Authored by Robert Whitman

Seyfarth Synopsis: The Department of Labor has scrapped its 2010 Fact Sheet on internship status and adopted the more flexible and employer-friendly test devised by Second Circuit.

In a decision that surprised no one who has followed the litigation of wage hour claims by interns, the US Department of Labor has abandoned its ill-fated six-part test for intern status in for-profit companies and replaced it with a more nuanced set of factors first articulated by the Second Circuit in 2015. The move officially eliminates agency guidance that several appellate courts had explicitly rejected as inconsistent with the FLSA.

The DOL announced the move with little fanfare. In a brief statement posted on its website on January 5, it said:

On Dec. 19, 2017, the U.S. Court of Appeals for the Ninth Circuit became the fourth federal appellate court to expressly reject the U.S. Department of Labor’s six-part test for determining whether interns and students are employees under the Fair Labor Standards Act (FLSA).

The Department of Labor today clarified that going forward, the Department will conform to these appellate court rulings by using the same “primary beneficiary” test that these courts use to determine whether interns are employees under the FLSA. The Wage and Hour Division will update its enforcement policies to align with recent case law, eliminate unnecessary confusion among the regulated community, and provide the Division’s investigators with increased flexibility to holistically analyze internships on a case-by-case basis.

The DOL rolled out the six-part test in 2010 in a Fact Sheet issued by the Wage and Hour Division.
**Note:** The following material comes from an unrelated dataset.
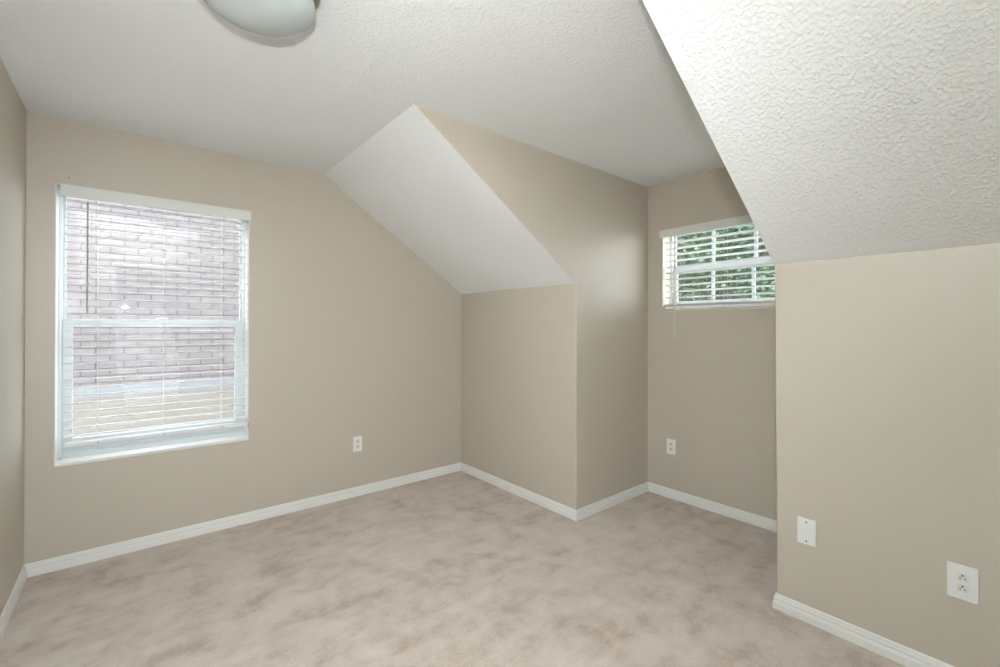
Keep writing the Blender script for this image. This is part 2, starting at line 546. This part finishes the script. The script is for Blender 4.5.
zs1 = [0.704 + 0.0448 * i for i in range(30)]
b1 = blind('window_blind', (0, D, 0), 0, 'white horizontal blind with open slats on the large window overlooking pale brick',
           -0.281, 0.606, 2.078, -0.294, 0.617, 2.018, 2.082, zs1, math.radians(0.5), 0, 0.648, 0.668,
           (-0.139, 0.161, 0.463), (-0.185, -0.008, 1.382, 2.006), WAND)
obj('hold_down_bracket', box(NB(), 0.6095, 0.6115, -0.004, 0.03, 0.642, 0.668, 0.0005), STEEL, b1)
obj('hold_down_bracket', box(NB(), -0.305, -0.290, 0.085, 0.10, 0.571, 0.583, 0.002), TAN, b1)
zs2 = [1.540 + 0.0475 * i for i in range(10)]
blind('window_blind', (E, 0, 0), -PI / 2, 'short white blind with tilted slats on the small dormer window before green foliage',
      -1.870, -0.944, 2.061, -1.890, -0.926, 2.006, 2.066, zs2, math.radians(8), 4, 1.452, 1.474,
      (-1.735, -1.41, -1.08), (-1.772, -0.008, 1.230, 1.990), CWAND)

# ------------------------------------------------------------------ outlets and the blank plate (local: x right, -y into the room)
def plate_mesh(w_, h_, t_):
    return box(NB(), -w_ / 2, w_ / 2, -t_, 0, -h_ / 2, h_ / 2, 0.0028, 3)

def screw(parent, z, y, m, r=0.0034):
    bm = tube(NB(), (0, y + 0.001, z), (0, y - 0.0010, z), r, 14)
    return obj('screw', bm, m, parent)

def outlet(loc, rz, label, pw=0.072, ph=0.117):
    o = empty('wall_outlet', loc, rz)
    tag(o, label, 'outlet', 'duplex outlets low on the walls')
    obj('cover_plate', plate_mesh(pw, ph, 0.0065), PLAST, o)
    for s_ in (1, -1):
        zc = 0.0195 * s_
        bm = NB()
        R_, hh = 0.0172, 0.0138
        a = math.asin(hh / R_)
        pts = [(R_ * math.cos(t), zc + R_ * math.sin(t)) for t in [-a + 2 * a * i / 10 for i in range(11)]]
        pts += [(-x, 2 * zc - z) for x, z in pts]
        prism(bm, pts, 'y', -0.0082, -0.006)
        r_ = obj('receptacle', bm, RECEP, o)
        bm = box(NB(), -0.0075, -0.0050, -0.0086, -0.0080, zc - 0.0085, zc + 0.0005)
        obj('slot', bm, DARK, r_)
        bm = box(NB(), 0.0050, 0.0075, -0.0086, -0.0080, zc - 0.0075, zc + 0.0005)
        obj('slot', bm, DARK, r_)
        gp = [(0.0032 * math.cos(t), zc + 0.0062 + 0.0032 * math.sin(t)) for t in [PI + PI * i / 8 for i in range(9)]]
        gp += [(0.0032, zc + 0.0088), (-0.0032, zc + 0.0088)]
        obj('ground_hole', prism(NB(), gp, 'y', -0.0086, -0.0080), DARK, r_)
    screw(o, 0.0, -0.0065, PLAST, 0.003)
    return o
outlet((1.3615, D, 0.4015), 0, 'white duplex outlet on the large window wall, right of the window')
outlet((E, 1.806, 0.394), -PI / 2, 'white duplex outlet below the small dormer window')
outlet((K, 0.180, 0.389), -PI / 2, 'white duplex outlet in the bottom right, on the knee wall beside the blank plate', 0.081, 0.126)
o = empty('blank_wall_plate', (K, 0.6665, 0.401), -PI / 2)
tag(o, 'plain white blank cover plate with two dark screws on the right knee wall', 'wall plate')
obj('cover_plate', plate_mesh(0.071, 0.117, 0.006), PLAST, o)
for z in (0.042, -0.042):
    screw(o, z, -0.006, DARK, 0.0034)['label'] = 'dark screw head'

# ------------------------------------------------------------------ ceiling lamp
cl = empty('ceiling_lamp', (0.305, 1.577, H))
tag(cl, 'round flush ceiling lamp with a frosted glass bowl and bronze base', 'lamp')
obj('base', lathe(NB(), [(0.189, 0.0), (0.190, -0.006), (0.186, -0.030), (0.172, -0.052), (0.150, -0.060), (0.0, -0.060)], 72), BRONZE, cl, True)
prof = [(0.150, -0.064), (0.163, -0.066), (0.169, -0.071), (0.1705, -0.080)]
for i in range(1, 15):
    a = i / 14 * PI / 2
    prof.append((0.1705 * math.cos(a), -0.080 - 0.069 * math.sin(a)))
prof[-1] = (0.0, -0.149)
obj('glass_bowl', lathe(NB(), [(0.150, -0.0605)] + prof, 72, caps=False), FROST, cl, True)

# ------------------------------------------------------------------ outdoors, seen through the glass
GZ = -2.7
struct('ground', box(NB(), -14, 22, -12, 22, GZ - 0.2, GZ), GRASS)
HY = 6.45
nh = empty('neighbor_house', (0.3, HY, GZ))
tag(nh, 'pale brick house next door, seen through the large window', 'house')
def hb(name, m, x0, x1, y0, y1, z0, z1):
    return obj(name, box(NB(), x0 - 0.3, x1 - 0.3, y0 - HY, y1 - HY, z0 - GZ, z1 - GZ), m, nh)
hb('brick_wall', BRICK, -5, 3.8, HY, HY + 3.0, 0.66, 3.3)
hb('stone_ledge', STONE, -5.02, 3.82, HY - 0.012, HY + 3.0, 0.54, 0.66)
hb('stucco_wall', STUCCO, -5, 3.8, HY - 0.008, HY + 3.0, GZ, 0.54)
obj('roof', prism(NB(), [(-0.12, 6.0), (-0.12, 6.10), (1.5, 6.5), (3.2, 6.10), (3.2, 6.0)], 'x', -5.5, 3.65), SHINGLE, nh)

def tree(loc, h, r, nleaf, m, seed, label, ls=1.0):
    rnd = random.Random(seed)
    t = empty('tree', loc)
    tag(t, label, 'tree', 'trees outside the dormer window')
    bm = NB()
    tube(bm, (0, 0, 0), (0.05, 0.02, h * 0.55), 0.10, 10)
    tips = []
    for i in range(9):
        a = i * 2.4
        z0_ = h * (0.35 + 0.02 * i)
        tip = (math.cos(a) * r * 0.6, math.sin(a) * r * 0.6, h * (0.5 + 0.05 * i))
        tube(bm, (0.03, 0.01, z0_), tip, 0.03, 6)
        tips.append(tip)
    obj('trunk', bm, BARK, t)
    bm = NB()
    clumps = []
    for i in range(46):
        a, u = rnd.uniform(0, 2 * PI), rnd.uniform(-1, 1)
        q = rnd.uniform(0.45, 0.95)
        sq = math.sqrt(1 - u * u)
        clumps.append((Vector((r * q * sq * math.cos(a), r * q * sq * math.sin(a), h * 0.62 + u * q * h * 0.36)), rnd.uniform(0.28, 0.5) * r))
    for i in range(nleaf):
        c_, cr = rnd.choice(clumps)
        p = c_ + Vector((rnd.gauss(0, .5), rnd.gauss(0, .5), rnd.gauss(0, .45))) * cr
        s_ = rnd.uniform(0.045, 0.085) * ls
        M = Matrix.Translation(p) @ Matrix.Rotation(rnd.uniform(0, 2 * PI), 4, 'Z') @ Matrix.Rotation(rnd.uniform(-1.1, 1.1), 4, 'X') @ Matrix.Rotation(rnd.uniform(-.6, .6), 4, 'Y')
        pts = [(-s_, 0, 0), (0, -s_ * .45, s_ * .08), (s_, 0, -s_ * .1), (0, s_ * .45, s_ * .08)]
        bm.faces.new([bm.verts.new(M @ Vector(q_)) for q_ in pts])
    obj('foliage', bm, m, t)
tree((7.5, 3.15, GZ), 6.8, 1.35, 34000, LEAF[0], 3, 'nearest dark green leafy tree filling the lower panes of the small dormer window', 0.68)
tree((12.0, 5.5, GZ), 8.2, 2.1, 22000, LEAF[1], 5, 'yellow-green leafy tree farther back, at the left panes of the small dormer window', 1.3)
tree((14.6, 0.2, GZ), 8.2, 2.1, 12000, LEAF[2], 8, 'grey-green tree farther back, out to the right beyond the small dormer window', 1.7)
tree((18.4, 7.6, GZ), 11.0, 3.2, 15000, LEAF[2], 11, 'tallest grey-green tree, farthest away behind the other trees', 2.6)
The test provided that an unpaid intern at a for-profit company would be deemed an employee under the FLSA unless all six factors—requiring in essence that the internship mirror the type of instruction received in a classroom setting and that the employer “derive[] no immediate advantage from the activities of the intern”—were met. The upshot of the test was that if the company received any economic benefit from the intern’s services, the intern was an employee and therefore entitled to minimum wage, overtime, and other protections of the FLSA.

Spurred by the DOL’s guidance, plaintiffs filed a flurry of lawsuits, especially in the Southern and Eastern Districts of New York. But despite some initial success, their claims were not well received. The critical blow came in 2015 from the Second Circuit, which in Glatt v. Fox Searchlight Picture Searchlight emphatically rejected the DOL’s test, stating, “[W]e do not find it persuasive, and we will not defer to it.” Instead, it said, courts should examine the internship relationship as a whole and determine the “primary beneficiary.” It crafted its own list of seven non-exhaustive factors designed to answer that question. Other courts soon followed the Second Circuit’s lead, capped off by the Ninth Circuit’s ruling in late December.

For the new leadership at the DOL, that was the final blow. In the wake of the Ninth Circuit’s decision, the agency not only scrapped the six-factor test entirely, but adopted the seven-factor Glatt test verbatim in a new Fact Sheet.

While the DOL’s action marks the official end of the short-lived six factors, the history books will note that the Glatt decision itself was the more significant event in the brief shelf-life of internship litigation. As we have noted previously in this space, the Glatt court not only adopted a more employer-friendly test than the DOL and the plaintiffs’ bar had advocated; it also expressed grave doubts about whether lawsuits by interns would be suitable for class or collective action treatment. The DOL’s new Fact Sheet reiterates those doubts, stating, “Courts have described the ‘primary beneficiary test’ as a flexible test, and no single factor is determinative. Accordingly, whether an intern or student is an employee under the FLSA necessarily depends on the unique circumstances of each case.”

That aspect of the ruling, more than its resolution of the merits, was likely the beginning of the end for internship lawsuits. In the months and years since Glatt was decided, the number of internship lawsuits has dropped precipitously.

At this point, only the college student depicted recently in The Onion  seems to be holding out hope. But as we’ve advised many times, employers should not get complacent. Unpaid interns, no matter how willing they are to work for free, are not a substitute for paid employees and should not be treated as glorified volunteer coffee-fetchers. As the new DOL factors make clear, internship experiences still must be predominantly educational in character. If not, it will be the interns (and their lawyers) giving employers a harsh lesson in wage and hour compliance.